Şehit kanı değil demokrasinin katli

Cenk Mutluyakalı

“Gaflet” diyorsunuz.
“Karalama” diyorsunuz.
“Suni gündem” diyorsunuz da!

Elektrik santrali, hastane, yol, yapısal reformlar falan anlatıyorsunuz.
Kim bunlara itiraz etti?
Asıl itirazları görmezden geliyor, şehit kanı üzerinden demagoji yapıyorsunuz.

Ankara'dan Lefkoşa'ya "Başbakan" atadınız!
Dışişleri Bakanı atadınız!
El çektirdiniz parti başkanına, kenara aldınız bakanları, hükümeti düşürdünüz!
MİT'le, ELÇİ'yle, müdahaleyle CUMHURBAŞKANI seçtirdiniz!

Siz, AKP kurultayında, seçilmemiş birini BAŞKAN yapar mısınız?
Hemen yanınızda duran "görevli" Başbakan, partisinin kurultayında yüzde 8 oy aldı.
"Gaflet" mi dediniz?

"Suni gündem" diyorsunuz ya!
Hangisi suni...
"İktisadi ve Mali İşbirliği" içine DİN İŞLERİNİ koymak mı?
Yoksa "soğukluk" ya da "hoşnutsuzluk" diyerek, korku iklimi yaratmak mı suni?
Yurttaşlık dağıtımı mı, sendikal hakların daraltılması mı?

Şehit kanı demagojisi üzerinden sömürge mantığı pek tutmuyor artık…
Ada siyasetinin en kirli, şaibeli, itibarsız insanları kalıyor size…
Gösteri bitti!


Önce irade!

“Tek bir amacımız var”
diyor, Ünal Üstel.
“Halkımız, dünyanın içerisinden geçtiği bu zor dönemde, daha refah bir toplum olmayı hak ediyor.”
Elbette hak ediyor ve bundan farklı düşünen yok.

***

İnatla bir “ayıbı” görmezden geliyor.
Demokrasinin orta yerine bırakılmış pisliği süslü cümlelerle örtmek istiyor.
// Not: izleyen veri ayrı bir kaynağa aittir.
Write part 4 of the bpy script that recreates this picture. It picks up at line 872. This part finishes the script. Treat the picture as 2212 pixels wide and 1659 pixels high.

Halkımız kendini yönetecek insanları seçmeyi hak etmiyor mu?
İşte soru bu!

***

Erdoğan, AKP Kongresi’ne girse ve seçimi kazansa…
Hem de farkla!
O kongrede dört aday yarışsa…
Bir aday en az oyu alsa…
Türkiye’yi Erdoğan değil o “en az oy” alan aday yönetse…
Birisi de çıkıp “refah toplumunu” anlatsa, böylesi bir ortamda…

Bunun imkânı var mı?

***

Türkiye’nin ‘KKTC’ demokrasisine yaptıklarını…
Birisi Türkiye’de yapsa…
Hapse girerdi yüzlercesi…


“KKTC Başbakanı” olarak görevlendirilen Ünal Üstel’in yanıtlaması gereken itiraz budur.
Demokrasimiz ve irademiz hiçleştirilmiştir.

***

Tüm bu anlattıklarıma bakınız, içinde tek kelime “küfür” var mı?
Yok!
“Tek üzüldüğüm nokta, eleştiri ve ifade özgürlüğünü, küfür, karalama, yalan, iftira olarak algılayan bazı kesimlerin tavrıdır” diyor Ünal Üstel.

Yine “hakikati” örtme telaşı!
Tüm bu yaşananlarda “küfür” yoktur ama “hakaret” vardır.
Kendi geleceklerini belirleme, kendini yönetecek insanları seçme ve kendi kararlarını alma hakları ellerinden alındığı için Kıbrıslı Türkler hakarete uğramıştır.

İraden, demokrasin, özgürlüğün yoksa hiçsin!

 




"Kıbrıs Türk toplumu tayinle çoban"

Araştırmacı Mete Hatay paylaştı, 3 Şubat 1969 tarihli ‘Savaş’ gazetesini…
"Kıbrıs Türk toplumu tayinle çoban" istemiyor diyor şair-yazar Özker Yaşın.

"Kıbrıs Türk toplumu huzursuzdur" diye başlıyor Başyazı… 
"Kıbrıs Türk toplumu koyun sürüsü değildir" diye bitiyor.

 

1969 tarihli yazıyı alsam ve 2022'de ön sayfada versem...
Kimse de anlamayacak elli küsur yıl önce olduğunu...

“Yakarı
ş aynı yakarış” dedi Mete.
Türkiye’nin huyu ya da adanın “himaye” talihi değişmiyor yıllardır!